Practices applied by practitioners to achieve management and financial control during business rescue

Thabang Madigoe, Marius Pretorius
Acta Commercii | Vol 22, No 1 | a1043 | DOI: https://doi.org/10.4102/ac.v22i1.1043 | © 2022 Thabang Madigoe, Marius Pretorius | This work is licensed under CC Attribution 4.0
Submitted: 06 April 2022 | Published: 17 October 2022

About the author(s)

Thabang Madigoe, Department of Business Management, Faculty of Economic Management Sciences, University of Pretoria, Pretoria, South Africa
Marius Pretorius, Department of Business Management, Faculty of Economic Management Sciences, University of Pretoria, Pretoria, South Africa

Abstract

Orientation: To resuscitate financially distressed companies in South Africa, business rescue as introduced through the enactment of Chapter 6 of the Companies Act 71 of 2008 requires the business rescue practitioners (BRPs) to take management and financial control as part of their specific powers and duties.

Research purpose: This study investigated what practices BRPs apply in order to achieve management and financial control.

Motivation of the study: Business rescue practitioners are faced with complex assignments with no clear measurements in practice, thus making judgements subject to the perception of the enquirer.
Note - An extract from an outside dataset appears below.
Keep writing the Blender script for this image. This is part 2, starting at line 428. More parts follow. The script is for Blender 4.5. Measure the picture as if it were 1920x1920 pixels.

It was important to better understand the practices applied by BRPs to achieve management and financial control.

Research design, approach and method: A qualitative study was conducted and 13 BRPs within the Gauteng Province were approached. These BRPs were registered with the Companies and Intellectual Property Commission and consisted of junior, senior and experience BRPs. A thematic analysis was conducted to analyse the interview data. This study was approved by the Research Ethics Committee of the Faculty of Economics and Management Sciences at the University of Pretoria.

Main findings: The findings indicate that management control is pursued via four main categories of tasks: meeting with stakeholders; clarification of roles; taking control of decision-making and understanding the business model. Taking financial control consists of managing finances, examining key financial information and engaging with financial people.

Practical/managerial implications: For practitioners and educators, this study highlights the importance of using these practices to take control and remain in control in conjunction with management to achieve a productive rescue outcome.

Contribution/value-add: This study minimises the gap that exists in the literature, detailing the specific activities conducted to achieve management and financial control and how to remain in control.


Keywords

business rescue practitioner; management control; financial control; practices; business rescue; generic qualitative study; South Africa.